J. Posadas was born in Argentina in 1912 and died in Italy in 1981. He began his activities as a trade union leader in the footwear sector. He soon adopted Trotsky’s ideas and joined the Fourth International. He then developed as a writer, theorist, political leader and revolutionary organizer. In 1947 he organized the Fourth International Group (GCI) and started the newspaper Voz Proletaria in light of the birth of revolutionary nationalism with Peronism in Argentina.
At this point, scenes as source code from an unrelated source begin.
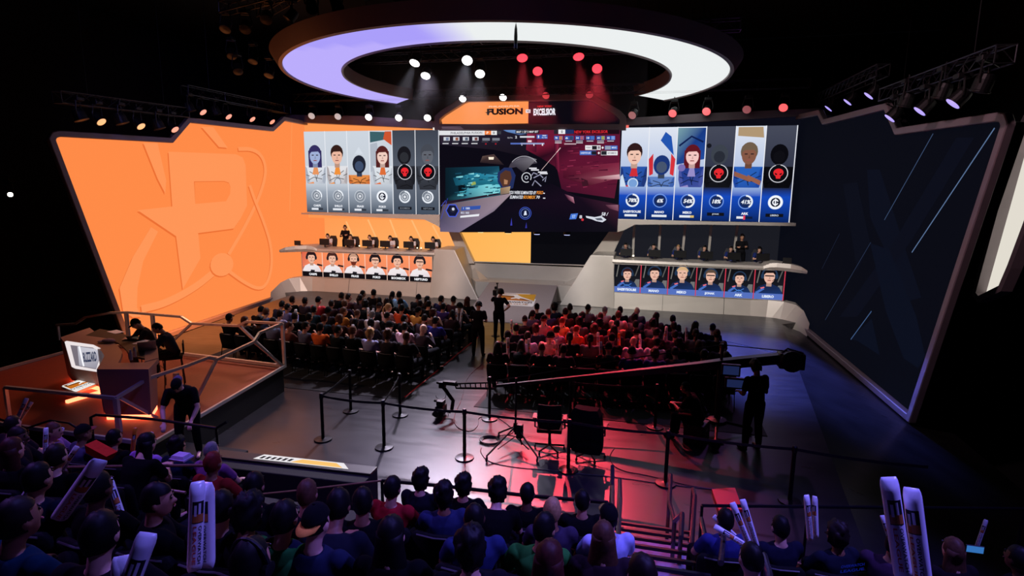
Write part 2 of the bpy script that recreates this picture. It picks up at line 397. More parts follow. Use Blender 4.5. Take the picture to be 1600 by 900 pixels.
c.poly([(821.5, 171), (829, 171), (829, 176.5), (821.5, 176.5)], (225, 222, 225)); tpx(c, 'VS', 823, 172.3, 827.6, 175.4, (30, 30, 40))
tpx(c, 'NEW YORK', 840, 164.8, 862.5, 167.6, (235, 60, 60)); tpx(c, 'EXCELSIOR', 833.6, 169.3, 868.4, 180.4, (240, 244, 252), bold=.05)
root = thing('header_sign', 'chamfered LED header sign naming the two teams, half orange half black', 'sign', (0, 27.38, HP[0].z))
inv = Matrix.Translation(-Vector((0, 27.38, HP[0].z)))
o = c.done('screen', root); o.matrix_parent_inverse = inv
bm = bmesh.new(); ring_prism(bm, [p+Vector((0, .1, 0)) for p in HP], .27, (0, -.28, 0), (0, 27.38, 0), (1, 0, 0), (0, 0, 1)); bevel(bm, .015, 1); o = new_obj('frame', bm, FRAME, root); o.matrix_parent_inverse = inv
bm = bmesh.new(); prism(bm, [p+Vector((0, .012, 0)) for p in HP], (0, .4, 0)); o = new_obj('backing', bm, FLATBLACK, root); o.matrix_parent_inverse = inv

# centre game screen --------------------------------------------------------------------------
c = Canvas((0, 27.12, 0), (1, 0, 0), (0, 0, 1)); c.step = .0012
Z = lambda L: [(660+x*.2, 150+y*.2) for x, y in L]
CP = [c.P(687.5, 193.5), c.P(969.5, 195.5), c.P(964.5, 362), c.P(687, 353)]
c.base(CP, (12, 10, 20), world=True)
dk = (14, 11, 22)
c.poly(Z([(140, 235), (830, 232), (830, 480), (560, 420), (140, 380)]), [(64, 48, 62), (30, 26, 44), (20, 16, 26), (28, 22, 32), (34, 28, 44)])
c.poly(Z([(560, 232), (835, 232), (838, 290), (760, 305), (660, 280)]), [(70, 110, 170), (150, 180, 225), (110, 140, 190), (60, 70, 120), (90, 130, 190)])
c.poly(Z([(820, 228), (1545, 232), (1540, 560), (1500, 800), (1090, 740), (1050, 560), (920, 480), (810, 420)]), [(110, 28, 55), (96, 20, 50), (110, 26, 52), (88, 22, 48), (66, 16, 40), (92, 20, 46), (38, 10, 26), (120, 24, 50)])
c.poly(Z([(820, 230), (900, 230), (890, 440), (815, 420)]), [(160, 45, 80), (100, 25, 55), (60, 14, 34), (110, 24, 48)])
c.poly(Z([(1030, 380), (1060, 300), (1070, 600), (1040, 560)]), [(60, 12, 34), (150, 40, 72), (120, 30, 60), (60, 12, 34)])
c.poly(Z([(1100, 560), (1540, 520), (1540, 640), (1300, 700), (1100, 640)]), [(90, 22, 46), (128, 40, 66), (150, 70, 90), (80, 20, 40), (70, 14, 36)])
c.poly(Z([(1300, 640), (1540, 612), (1545, 650), (1400, 652)]), [(120, 50, 66), (225, 185, 190), (200, 150, 160), (150, 90, 104)])
c.poly(Z([(1240, 640), (1290, 660), (1300, 700), (1250, 705)]), (60, 22, 36))
c.poly(Z([(450, 520), (470, 470), (560, 455), (640, 540)]), [(40, 30, 34), (96, 76, 70), (80, 60, 58), (30, 24, 32)]); c.poly(Z([(517, 477), (560, 477), (556, 497), (520, 497)]), (250, 236, 214))
c.poly(Z([(180, 560), (600, 548), (620, 770), (560, 780), (240, 850), (180, 800)]), [(10, 30, 40), (20, 70, 92), (40, 130, 150), (60, 140, 160), (16, 40, 52), (8, 24, 34)])
c.poly(Z([(240, 640), (420, 600), (590, 620), (600, 690), (450, 700), (260, 700)]), [(16, 70, 92), (40, 130, 160), (60, 150, 180), (30, 110, 130), (70, 170, 190), (20, 80, 100)])
c.poly(Z([(350, 720), (500, 690), (620, 690), (600, 760), (420, 800), (330, 810)]), [(80, 160, 180), (120, 210, 220), (90, 190, 205), (140, 220, 225), (90, 170, 180), (30, 90, 110)])
c.poly(Z([(280, 700), (330, 690), (345, 760), (290, 790)]), (8, 16, 24)); c.poly(Z([(380, 675), (415, 668), (420, 690), (385, 700)]), (150, 170, 90))
c.poly(Z([(160, 850), (700, 760), (560, 900), (290, 1065), (140, 1060), (135, 960)]), [(90, 78, 90), (160, 140, 150), (130, 116, 134), (120, 108, 134), (104, 92, 120), (76, 70, 96)])
c.poly(Z([(150, 830), (640, 750), (650, 762), (160, 850)]), (40, 26, 40))
c.poly(Z([(700, 790), (1000, 680), (1200, 780), (1540, 850), (1520, 1060), (290, 1065), (560, 900)]), [(16, 12, 26), (14, 10, 22), (24, 12, 28), (60, 26, 46), (12, 9, 20), (11, 9, 20), (14, 11, 24)])
c.poly(Z([(1110, 765), (1180, 790), (1190, 840), (1140, 810)]), [(60, 20, 50), (190, 130, 150), (150, 90, 110), (60, 20, 40)])
c.poly(Z([(1430, 850), (1530, 850), (1532, 900), (1460, 880)]), [(90, 50, 66), (150, 100, 120), (120, 70, 90), (60, 30, 46)])
c.poly(Z([(150, 240), (300, 235), (325, 262), (160, 268)]), [(100, 80, 94), (70, 54, 66), (90, 70, 80), (60, 48, 60)])
for a, b_ in (((1080, 405), (1050, 440)), ((1050, 440), (930, 580))): c.stroke(Z([a, b_]), .035 if a[0] > 1060 else .018, (235, 205, 205))
rs = random.Random(4)
for _ in range(70):
    x, y, w_ = rs.uniform(250, 600), rs.uniform(600, 780), rs.uniform(8, 50); b_ = rs.choice([(20, 70, 90), (60, 150, 170), (130, 210, 220), (16, 40, 56), (40, 110, 130)])
    if y < 850-(x-250)*.25: c.k = 30; c.poly(Z([(x, y), (x+w_, y-w_*.15), (x+w_, y+rs.uniform(3, 8)), (x, y+rs.uniform(3, 10))]), b_)
for _ in range(60):
    x, y, w_ = rs.uniform(1080, 1480), rs.uniform(300, 720), rs.uniform(15, 70); b_ = rs.choice([(76, 18, 42), (124, 32, 60), (100, 26, 52), (60, 14, 34), (140, 44, 74)])
    c.k = 30; c.poly(Z([(x, y), (x+w_, y-w_*.1), (x+w_, y+rs.uniform(2, 6)), (x, y+rs.uniform(2, 8))]), b_)
# dome scope and shapes in the middle of the game view
q = c.uv(660+.2*795, 150+.2*600)
c.disc(q[0], q[1], .78, (66, 60, 72), a0=radians(35), a1=radians(165)); c.poly(Z([(790, 600), (895, 495), (850, 480), (800, 478), (750, 490), (700, 525)]), [(40, 36, 46), (120, 116, 124), (130, 128, 136), (96, 92, 102), (120, 116, 126), (70, 66, 78)])
c.arc(q[0], q[1], .78, .03, (170, 168, 176), 40, 140)
c.poly(Z([(590, 600), (640, 560), (700, 560), (730, 620), (710, 720), (630, 740), (590, 670)]), (34, 46, 92)); c.poly(Z([(610, 610), (650, 580), (690, 590), (700, 640), (680, 700), (630, 710), (605, 660)]), (84, 52, 40)); c.poly(Z([(640, 650), (670, 660), (665, 690), (640, 690)]), (180, 130, 96))
c.poly(Z([(610, 720), (690, 705), (680, 760), (612, 770)]), [(150, 120, 90), (190, 160, 120), (150, 130, 110), (120, 100, 90)])
q = c.uv(660+.2*815, 150+.2*637); c.arc(q[0], q[1], .24, .035, (225, 228, 235), -30, 300); c.arc(q[0], q[1], .09, .03, (205, 210, 222))
for L in ([(870, 640), (920, 615), (945, 640)], [(860, 700), (880, 660), (930, 705)], [(940, 660), (970, 630), (960, 670)], [(855, 620), (870, 600), (900, 612)]): c.stroke(Z(L), .05, (150, 150, 175))
for x, y, w in ((835, 565, 60), (850, 578, 62), (905, 595, 70), (920, 606, 60)): c.poly(Z([(x, y-5), (x+w, y-5), (x+w, y+5), (x, y+5)]), (225, 224, 232))
c.stroke(Z([(150, 860), (185, 815), (190, 840)]), .03, (70, 84, 200)); c.stroke(Z([(150, 960), (200, 800)]), .02, (60, 70, 190))
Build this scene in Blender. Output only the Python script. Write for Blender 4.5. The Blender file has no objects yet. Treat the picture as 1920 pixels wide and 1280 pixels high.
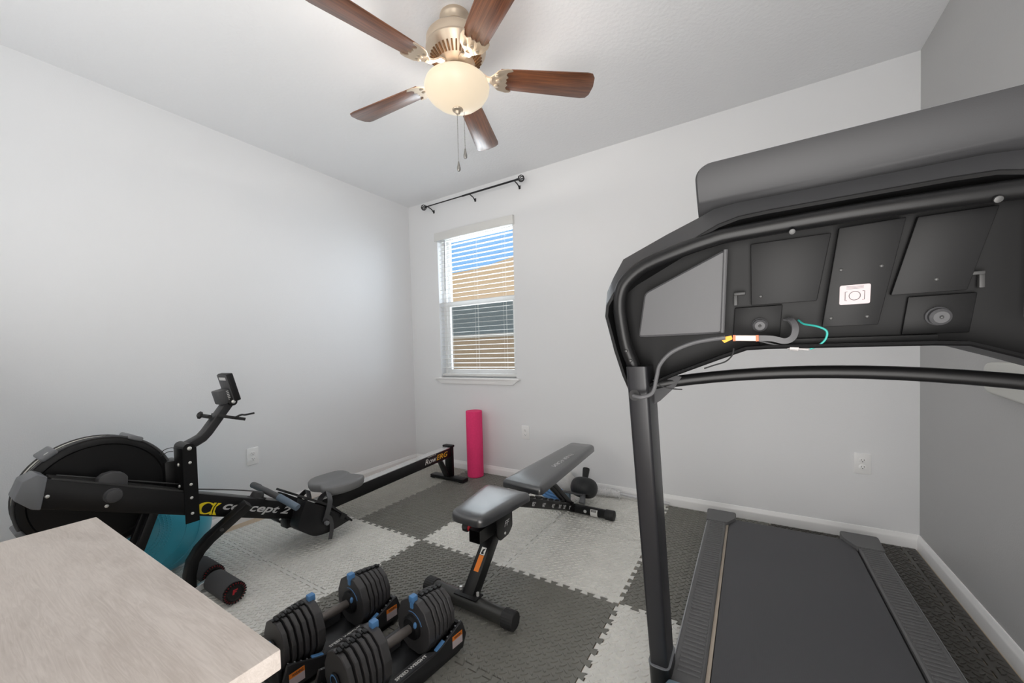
import bpy, bmesh, math, random
from mathutils import Vector, Matrix, noise as mnoise

random.seed(7)
C = bpy.context.scene.collection
SC = bpy.context.scene
PI = math.pi

# ---------------------------------------------------------------- camera
W, H, YR = 3.909, 2.74, -3.34          # room width, height, rear wall


def make_camera():
    cam = bpy.data.cameras.new('camera')
    o = bpy.data.objects.new('camera', cam)
    C.objects.link(o)
    yaw, pitch, roll = 0.5538, -0.0275, -0.0266
    f = Vector((-math.sin(yaw) * math.cos(pitch), math.cos(yaw) * math.cos(pitch), math.sin(pitch)))
    r0 = Vector((math.cos(yaw), math.sin(yaw), 0))
    u0 = r0.cross(f)
    c, s = math.cos(roll), math.sin(roll)
    r = c * r0 + s * u0
    u = -s * r0 + c * u0
    m = Matrix((r, u, -f)).transposed().to_4x4()
    m.translation = Vector((3.1088, -2.9958, 1.172))
    o.matrix_world = m
    cam.sensor_fit = 'HORIZONTAL'
    cam.sensor_width = 36.0
    cam.lens = 36.0 * 721.985 / 1920
    cam.shift_y = 38.09 / 1920
    cam.clip_start = 0.02
    SC.camera = o


make_camera()

# ---------------------------------------------------------------- world and light
SC.view_settings.view_transform = 'Standard'
SC.view_settings.look = 'None'
SC.view_settings.exposure = 0.12
SC.view_settings.gamma = 1.0
SC.view_settings.use_curve_mapping = False


def make_world():
    w = bpy.data.worlds.new('sky')
    SC.world = w
    w.use_nodes = True
    nt = w.node_tree
    nt.nodes.clear()
    out = nt.nodes.new('ShaderNodeOutputWorld')
    bg = nt.nodes.new('ShaderNodeBackground')
    tc = nt.nodes.new('ShaderNodeTexCoord')
    sep = nt.nodes.new('ShaderNodeSeparateXYZ')
    ramp = nt.nodes.new('ShaderNodeValToRGB')
    mr = nt.nodes.new('ShaderNodeMapRange')
    mr.inputs['From Min'].default_value = -1
    mr.inputs['From Max'].default_value = 1
    e = ramp.color_ramp.elements
    e[0].position, e[0].color = 0.0, (1.15, 1.02, 0.85, 1)      # hazy bright side of the sky
    e[1].position, e[1].color = 0.75, (0.26, 0.53, 0.93, 1)      # clear blue side
    m = e.new(0.42)
    m.color = (0.9, 0.92, 0.95, 1)
    nt.links.new(tc.outputs['Generated'], sep.inputs[0])
    nt.links.new(sep.outputs['Y'], mr.inputs['Value'])
    nt.links.new(mr.outputs[0], ramp.inputs[0])
    nt.links.new(ramp.outputs[0], bg.inputs[0])
    bg.inputs[1].default_value = 1.0
    nt.links.new(bg.outputs[0], out.inputs[0])


make_world()


def area(name, loc, rot, sx, sy, power, col=(1, 1, 1)):
    l = bpy.data.lights.new(name, 'AREA')
    l.shape = 'RECTANGLE'
    l.size, l.size_y, l.energy, l.color = sx, sy, power, col
    o = bpy.data.objects.new(name, l)
    o.location, o.rotation_euler = loc, rot
    C.objects.link(o)
    return o


# added rear fill lamps tilted at the ceiling; daylight by the window in view
area('rear_bounce_fill', (1.30, YR + 0.02, 1.66), (PI / 2 + 0.75, 0, 0), 1.3, 1.3, 11, (1.0, 0.995, 0.98))
area('doorway_bounce_fill', (3.2, YR - 0.05, 1.08), (PI / 2 + 0.85, 0, 0), 0.86, 2.0, 32, (1.0, 0.985, 0.97))
area('window_daylight', (0.85, 0.90, 1.75), (PI / 2, 0, PI), 2.0, 2.2, 112, (0.90, 0.95, 1.0))


# ---------------------------------------------------------------- helpers: materials
def S(r, g, b):
    def f(c):
        c /= 255.0
        return c / 12.92 if c <= 0.04045 else ((c + 0.055) / 1.055) ** 2.4
    return (f(r), f(g), f(b), 1)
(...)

He wrote major works such as “Plan Quinquenal or Permanent Revolution” and “El Peronismo” 1963, and “From Nationalism to the Workers State” 1966.
In 1962, J. Posadas created the Trotskyist-Posadist Fourth International with some of his fundamental texts: “The Construction of the Workers’ State and from the Workers State to Socialism”; “The role of the USSR in History”; “The Living Thought of Trotsky”, and “Partial Regeneration, Historic Re-encounter and the Process of Permanent Revolution in this stage”.
In the more general field of art, science and culture, the author has left many writings that incorporate into the Marxist analysis themes ranging from ‘the human relations’ to ‘the communist future of humanity’. This formed part of his History of Human Civilization left unfinished due to his unexpected death in 1981.
Faced with the implacable and historic antagonism between the capitalist system and the Workers States, J. Posadas upheld Trotsky’s ‘unconditional defence of the Workers State’, and analysed the inevitability of the atomic war. He devoted his whole life, and all his work, to giving to humanity confidence in its ability to organize in order to triumph, like Vietnam did, and to defeat world imperialism even in its own imperialist armies.
Some of his last words before he died were: “Life without the struggle for socialism has no sense, with all the consequences”.